Return the whole listing exactly as it stands.

○ ○ ○

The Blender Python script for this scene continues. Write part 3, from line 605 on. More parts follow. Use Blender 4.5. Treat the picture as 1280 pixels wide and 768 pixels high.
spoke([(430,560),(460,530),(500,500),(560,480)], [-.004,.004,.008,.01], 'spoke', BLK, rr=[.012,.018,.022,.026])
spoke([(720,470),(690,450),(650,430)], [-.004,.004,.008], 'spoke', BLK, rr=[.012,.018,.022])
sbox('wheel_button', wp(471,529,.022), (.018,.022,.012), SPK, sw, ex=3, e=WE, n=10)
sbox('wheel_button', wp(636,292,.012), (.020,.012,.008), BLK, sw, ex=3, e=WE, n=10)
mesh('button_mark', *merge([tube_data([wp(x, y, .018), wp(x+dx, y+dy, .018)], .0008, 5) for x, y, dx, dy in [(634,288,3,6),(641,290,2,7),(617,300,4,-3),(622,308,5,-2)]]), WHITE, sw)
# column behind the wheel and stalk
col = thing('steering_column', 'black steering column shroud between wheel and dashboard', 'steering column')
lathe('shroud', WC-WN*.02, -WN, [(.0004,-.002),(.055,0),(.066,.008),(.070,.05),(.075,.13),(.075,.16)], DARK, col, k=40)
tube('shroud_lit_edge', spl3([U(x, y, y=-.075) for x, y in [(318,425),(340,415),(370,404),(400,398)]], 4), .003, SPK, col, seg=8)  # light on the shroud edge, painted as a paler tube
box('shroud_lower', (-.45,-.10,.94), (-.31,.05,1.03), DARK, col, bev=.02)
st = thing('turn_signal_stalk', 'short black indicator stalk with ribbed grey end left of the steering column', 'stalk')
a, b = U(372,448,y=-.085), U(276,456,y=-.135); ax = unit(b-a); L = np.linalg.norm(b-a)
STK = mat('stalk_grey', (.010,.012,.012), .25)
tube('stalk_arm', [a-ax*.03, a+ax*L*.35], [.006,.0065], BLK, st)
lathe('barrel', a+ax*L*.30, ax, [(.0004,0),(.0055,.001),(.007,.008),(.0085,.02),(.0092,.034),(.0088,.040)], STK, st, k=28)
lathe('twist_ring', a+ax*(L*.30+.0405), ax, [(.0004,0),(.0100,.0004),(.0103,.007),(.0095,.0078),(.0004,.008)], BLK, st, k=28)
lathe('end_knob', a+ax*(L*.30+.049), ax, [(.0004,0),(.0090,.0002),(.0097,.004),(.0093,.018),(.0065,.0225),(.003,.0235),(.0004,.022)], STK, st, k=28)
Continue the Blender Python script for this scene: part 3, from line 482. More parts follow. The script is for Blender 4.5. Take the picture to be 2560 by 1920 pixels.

○ ○ ○

Output
The Blender Python script for this scene continues. Write part 3, from line 605 on. More parts follow. Use Blender 4.5. Treat the picture as 1280 pixels wide and 768 pixels high.
spoke([(430,560),(460,530),(500,500),(560,480)], [-.004,.004,.008,.01], 'spoke', BLK, rr=[.012,.018,.022,.026])
spoke([(720,470),(690,450),(650,430)], [-.004,.004,.008], 'spoke', BLK, rr=[.012,.018,.022])
sbox('wheel_button', wp(471,529,.022), (.018,.022,.012), SPK, sw, ex=3, e=WE, n=10)
sbox('wheel_button', wp(636,292,.012), (.020,.012,.008), BLK, sw, ex=3, e=WE, n=10)
mesh('button_mark', *merge([tube_data([wp(x, y, .018), wp(x+dx, y+dy, .018)], .0008, 5) for x, y, dx, dy in [(634,288,3,6),(641,290,2,7),(617,300,4,-3),(622,308,5,-2)]]), WHITE, sw)
# column behind the wheel and stalk
col = thing('steering_column', 'black steering column shroud between wheel and dashboard', 'steering column')
lathe('shroud', WC-WN*.02, -WN, [(.0004,-.002),(.055,0),(.066,.008),(.070,.05),(.075,.13),(.075,.16)], DARK, col, k=40)
tube('shroud_lit_edge', spl3([U(x, y, y=-.075) for x, y in [(318,425),(340,415),(370,404),(400,398)]], 4), .003, SPK, col, seg=8)  # light on the shroud edge, painted as a paler tube
box('shroud_lower', (-.45,-.10,.94), (-.31,.05,1.03), DARK, col, bev=.02)
st = thing('turn_signal_stalk', 'short black indicator stalk with ribbed grey end left of the steering column', 'stalk')
a, b = U(372,448,y=-.085), U(276,456,y=-.135); ax = unit(b-a); L = np.linalg.norm(b-a)
STK = mat('stalk_grey', (.010,.012,.012), .25)
tube('stalk_arm', [a-ax*.03, a+ax*L*.35], [.006,.0065], BLK, st)
lathe('barrel', a+ax*L*.30, ax, [(.0004,0),(.0055,.001),(.007,.008),(.0085,.02),(.0092,.034),(.0088,.040)], STK, st, k=28)
lathe('twist_ring', a+ax*(L*.30+.0405), ax, [(.0004,0),(.0100,.0004),(.0103,.007),(.0095,.0078),(.0004,.008)], BLK, st, k=28)
lathe('end_knob', a+ax*(L*.30+.049), ax, [(.0004,0),(.0090,.0002),(.0097,.004),(.0093,.018),(.0065,.0225),(.003,.0235),(.0004,.022)], STK, st, k=28)
Continue the Blender Python script for this scene: part 3, from line 482. More parts follow. The script is for Blender 4.5. Take the picture to be 2560 by 1920 pixels.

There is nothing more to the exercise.